[start of MATERIAL SHOWN]

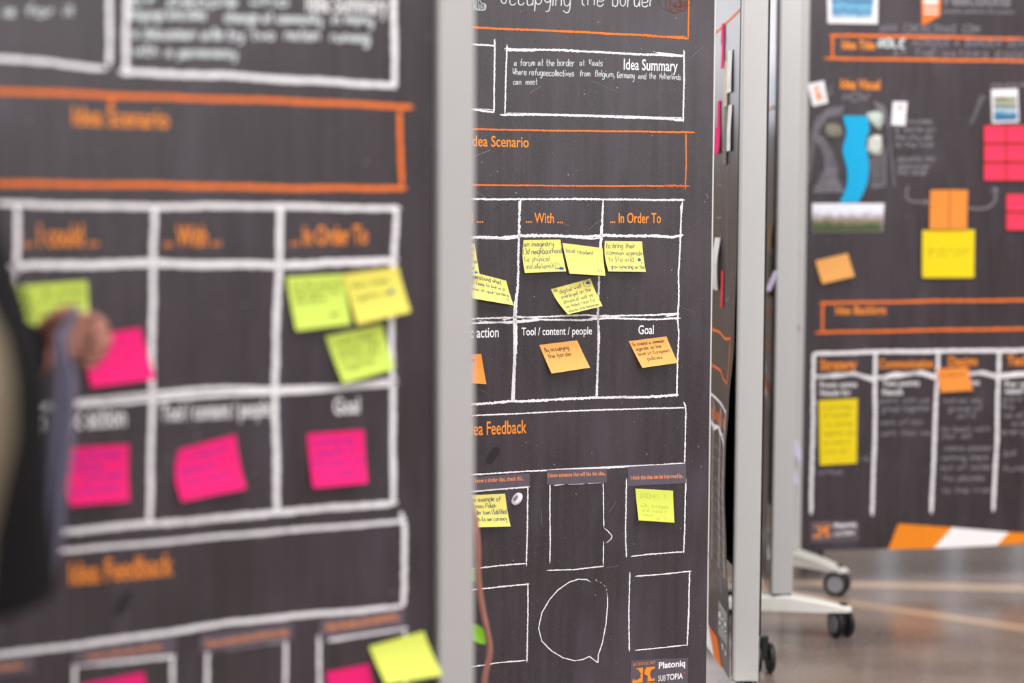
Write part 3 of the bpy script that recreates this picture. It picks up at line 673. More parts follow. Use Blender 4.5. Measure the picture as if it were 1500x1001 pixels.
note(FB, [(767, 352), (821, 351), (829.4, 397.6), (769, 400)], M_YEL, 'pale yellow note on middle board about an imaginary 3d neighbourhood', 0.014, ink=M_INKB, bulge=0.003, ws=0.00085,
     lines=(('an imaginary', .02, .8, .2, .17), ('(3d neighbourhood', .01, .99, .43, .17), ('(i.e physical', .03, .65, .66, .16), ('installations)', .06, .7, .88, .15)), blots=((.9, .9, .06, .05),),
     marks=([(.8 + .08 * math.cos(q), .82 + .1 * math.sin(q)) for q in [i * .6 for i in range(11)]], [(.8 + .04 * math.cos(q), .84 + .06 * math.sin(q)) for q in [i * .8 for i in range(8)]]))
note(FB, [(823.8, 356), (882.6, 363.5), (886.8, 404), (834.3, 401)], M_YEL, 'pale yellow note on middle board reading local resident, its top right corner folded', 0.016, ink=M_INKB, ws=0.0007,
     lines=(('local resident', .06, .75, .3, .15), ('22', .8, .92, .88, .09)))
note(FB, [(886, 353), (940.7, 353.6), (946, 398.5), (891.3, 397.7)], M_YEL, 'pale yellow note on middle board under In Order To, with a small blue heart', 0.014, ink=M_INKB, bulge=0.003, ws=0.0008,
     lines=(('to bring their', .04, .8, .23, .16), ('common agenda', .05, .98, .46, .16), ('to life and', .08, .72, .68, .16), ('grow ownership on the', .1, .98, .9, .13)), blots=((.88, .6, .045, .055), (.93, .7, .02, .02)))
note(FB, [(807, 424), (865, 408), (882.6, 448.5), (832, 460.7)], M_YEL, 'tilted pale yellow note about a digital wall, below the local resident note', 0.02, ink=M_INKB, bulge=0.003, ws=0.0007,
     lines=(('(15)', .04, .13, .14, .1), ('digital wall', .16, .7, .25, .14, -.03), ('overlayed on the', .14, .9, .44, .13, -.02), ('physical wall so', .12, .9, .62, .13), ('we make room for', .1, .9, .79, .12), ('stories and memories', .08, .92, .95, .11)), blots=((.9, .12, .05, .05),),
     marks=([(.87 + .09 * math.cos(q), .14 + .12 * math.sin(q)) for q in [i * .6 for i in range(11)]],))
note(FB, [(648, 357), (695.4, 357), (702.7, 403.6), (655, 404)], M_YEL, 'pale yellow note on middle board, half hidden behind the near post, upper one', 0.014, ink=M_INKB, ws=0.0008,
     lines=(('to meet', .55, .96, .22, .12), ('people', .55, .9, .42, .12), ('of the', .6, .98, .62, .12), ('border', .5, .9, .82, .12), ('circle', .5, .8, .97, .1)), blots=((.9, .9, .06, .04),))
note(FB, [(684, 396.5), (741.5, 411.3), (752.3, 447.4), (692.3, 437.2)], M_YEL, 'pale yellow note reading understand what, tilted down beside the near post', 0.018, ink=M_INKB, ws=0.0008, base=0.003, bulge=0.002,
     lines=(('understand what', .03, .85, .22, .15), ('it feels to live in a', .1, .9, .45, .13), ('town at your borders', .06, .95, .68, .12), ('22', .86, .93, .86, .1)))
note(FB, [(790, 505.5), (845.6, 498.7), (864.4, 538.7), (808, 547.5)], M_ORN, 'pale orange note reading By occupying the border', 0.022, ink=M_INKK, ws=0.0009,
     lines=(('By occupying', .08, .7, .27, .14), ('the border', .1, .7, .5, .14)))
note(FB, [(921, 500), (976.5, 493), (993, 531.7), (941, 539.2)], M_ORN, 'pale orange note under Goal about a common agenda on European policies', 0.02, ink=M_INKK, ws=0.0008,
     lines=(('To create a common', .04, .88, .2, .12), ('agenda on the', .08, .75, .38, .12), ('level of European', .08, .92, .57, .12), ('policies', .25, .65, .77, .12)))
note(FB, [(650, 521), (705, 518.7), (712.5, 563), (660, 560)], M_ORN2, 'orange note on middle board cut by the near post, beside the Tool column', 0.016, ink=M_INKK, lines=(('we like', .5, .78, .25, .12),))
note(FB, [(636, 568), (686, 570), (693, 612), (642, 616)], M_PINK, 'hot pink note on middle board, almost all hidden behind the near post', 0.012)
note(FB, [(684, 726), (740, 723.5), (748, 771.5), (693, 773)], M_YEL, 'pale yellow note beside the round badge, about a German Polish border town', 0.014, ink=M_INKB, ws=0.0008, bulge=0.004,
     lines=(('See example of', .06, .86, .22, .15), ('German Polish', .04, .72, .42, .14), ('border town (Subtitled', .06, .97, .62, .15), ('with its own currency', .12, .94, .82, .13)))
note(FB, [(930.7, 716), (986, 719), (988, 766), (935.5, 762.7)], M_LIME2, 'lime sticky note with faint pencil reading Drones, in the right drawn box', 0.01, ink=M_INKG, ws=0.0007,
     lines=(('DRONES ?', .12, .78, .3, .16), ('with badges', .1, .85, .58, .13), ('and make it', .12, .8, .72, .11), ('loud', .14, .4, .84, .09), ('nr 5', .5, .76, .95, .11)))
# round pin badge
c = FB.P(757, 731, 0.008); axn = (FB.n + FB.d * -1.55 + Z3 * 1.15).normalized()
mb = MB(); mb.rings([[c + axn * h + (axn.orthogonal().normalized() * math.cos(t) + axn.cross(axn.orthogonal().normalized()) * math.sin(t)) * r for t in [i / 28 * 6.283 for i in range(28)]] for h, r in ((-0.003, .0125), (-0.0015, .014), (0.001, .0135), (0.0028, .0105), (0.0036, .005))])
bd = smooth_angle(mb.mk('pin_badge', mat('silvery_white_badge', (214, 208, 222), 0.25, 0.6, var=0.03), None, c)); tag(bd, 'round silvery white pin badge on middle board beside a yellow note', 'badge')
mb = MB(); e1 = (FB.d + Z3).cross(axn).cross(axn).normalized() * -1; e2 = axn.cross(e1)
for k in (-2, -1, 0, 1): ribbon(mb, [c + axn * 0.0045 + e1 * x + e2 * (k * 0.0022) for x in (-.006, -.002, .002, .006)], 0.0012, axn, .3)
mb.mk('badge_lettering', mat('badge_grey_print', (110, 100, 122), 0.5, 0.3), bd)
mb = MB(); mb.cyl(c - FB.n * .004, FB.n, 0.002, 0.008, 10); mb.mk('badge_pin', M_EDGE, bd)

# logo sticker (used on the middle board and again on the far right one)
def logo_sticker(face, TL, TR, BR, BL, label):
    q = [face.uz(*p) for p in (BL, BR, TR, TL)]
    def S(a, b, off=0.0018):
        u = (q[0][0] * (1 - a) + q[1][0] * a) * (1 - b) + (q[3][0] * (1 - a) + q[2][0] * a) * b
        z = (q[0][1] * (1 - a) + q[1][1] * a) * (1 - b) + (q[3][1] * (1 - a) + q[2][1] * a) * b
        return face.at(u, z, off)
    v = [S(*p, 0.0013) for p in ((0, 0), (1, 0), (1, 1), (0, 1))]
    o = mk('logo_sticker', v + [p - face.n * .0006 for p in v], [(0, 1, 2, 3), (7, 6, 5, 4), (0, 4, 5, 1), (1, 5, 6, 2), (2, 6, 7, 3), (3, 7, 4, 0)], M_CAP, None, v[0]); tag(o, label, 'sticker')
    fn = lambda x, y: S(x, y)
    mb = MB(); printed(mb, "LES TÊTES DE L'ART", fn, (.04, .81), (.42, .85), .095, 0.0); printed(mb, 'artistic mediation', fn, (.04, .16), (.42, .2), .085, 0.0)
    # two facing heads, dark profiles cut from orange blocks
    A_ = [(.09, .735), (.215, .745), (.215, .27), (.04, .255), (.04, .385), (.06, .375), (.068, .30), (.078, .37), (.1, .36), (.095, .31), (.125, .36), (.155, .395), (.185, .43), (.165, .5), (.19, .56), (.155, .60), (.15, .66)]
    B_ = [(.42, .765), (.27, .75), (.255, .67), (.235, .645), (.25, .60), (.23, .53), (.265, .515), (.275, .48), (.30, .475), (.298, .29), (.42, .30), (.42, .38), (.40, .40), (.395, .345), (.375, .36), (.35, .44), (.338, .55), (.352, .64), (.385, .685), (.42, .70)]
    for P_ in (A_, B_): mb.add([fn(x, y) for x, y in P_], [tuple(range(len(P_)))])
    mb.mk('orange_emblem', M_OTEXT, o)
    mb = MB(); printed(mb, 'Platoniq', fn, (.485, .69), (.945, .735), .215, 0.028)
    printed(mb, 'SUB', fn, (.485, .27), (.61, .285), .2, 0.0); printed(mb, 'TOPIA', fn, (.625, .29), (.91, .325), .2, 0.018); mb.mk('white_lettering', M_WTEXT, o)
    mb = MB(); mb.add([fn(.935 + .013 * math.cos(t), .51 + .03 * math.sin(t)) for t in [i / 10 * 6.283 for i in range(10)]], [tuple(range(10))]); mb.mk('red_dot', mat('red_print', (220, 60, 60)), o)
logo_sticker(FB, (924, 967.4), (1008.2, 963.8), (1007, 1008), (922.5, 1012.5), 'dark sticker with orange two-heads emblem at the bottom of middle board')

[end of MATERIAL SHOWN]
[start of MATERIAL SHOWN]

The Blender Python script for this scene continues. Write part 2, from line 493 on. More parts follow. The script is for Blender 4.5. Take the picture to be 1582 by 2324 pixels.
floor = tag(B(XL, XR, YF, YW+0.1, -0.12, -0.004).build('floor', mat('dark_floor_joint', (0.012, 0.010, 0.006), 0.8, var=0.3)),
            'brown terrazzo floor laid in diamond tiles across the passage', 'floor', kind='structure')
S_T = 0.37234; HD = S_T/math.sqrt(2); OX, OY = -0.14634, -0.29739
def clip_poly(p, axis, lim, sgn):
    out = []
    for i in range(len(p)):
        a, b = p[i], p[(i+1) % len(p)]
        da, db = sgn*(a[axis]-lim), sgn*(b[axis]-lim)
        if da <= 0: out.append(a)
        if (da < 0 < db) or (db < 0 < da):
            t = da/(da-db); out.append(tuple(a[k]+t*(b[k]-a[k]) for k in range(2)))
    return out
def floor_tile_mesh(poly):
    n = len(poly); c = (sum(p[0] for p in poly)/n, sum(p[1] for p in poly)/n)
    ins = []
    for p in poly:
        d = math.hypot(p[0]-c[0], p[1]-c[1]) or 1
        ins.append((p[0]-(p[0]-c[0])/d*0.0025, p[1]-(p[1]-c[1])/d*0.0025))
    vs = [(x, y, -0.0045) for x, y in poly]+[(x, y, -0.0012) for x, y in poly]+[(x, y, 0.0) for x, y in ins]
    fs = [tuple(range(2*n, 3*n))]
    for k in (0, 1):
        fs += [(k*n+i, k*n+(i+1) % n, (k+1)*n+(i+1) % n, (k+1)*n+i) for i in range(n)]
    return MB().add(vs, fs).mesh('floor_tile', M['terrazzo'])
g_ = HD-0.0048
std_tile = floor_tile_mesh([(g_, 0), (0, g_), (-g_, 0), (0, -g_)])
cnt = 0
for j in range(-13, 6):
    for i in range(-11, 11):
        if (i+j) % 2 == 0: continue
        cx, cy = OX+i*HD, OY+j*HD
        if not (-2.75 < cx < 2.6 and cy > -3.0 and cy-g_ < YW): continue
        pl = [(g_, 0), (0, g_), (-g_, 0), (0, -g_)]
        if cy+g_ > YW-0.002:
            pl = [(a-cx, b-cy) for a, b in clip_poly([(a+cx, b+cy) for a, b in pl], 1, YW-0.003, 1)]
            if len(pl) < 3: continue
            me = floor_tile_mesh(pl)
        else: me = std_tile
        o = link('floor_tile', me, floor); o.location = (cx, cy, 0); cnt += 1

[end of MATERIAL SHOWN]

- EXERCISE DETAILS -
Select and copy every line of the material that holds the string "Blender".

- CORRECT RESULT -
Write part 3 of the bpy script that recreates this picture. It picks up at line 673. More parts follow. Use Blender 4.5. Measure the picture as if it were 1500x1001 pixels.
The Blender Python script for this scene continues. Write part 2, from line 493 on. More parts follow. The script is for Blender 4.5. Take the picture to be 1582 by 2324 pixels.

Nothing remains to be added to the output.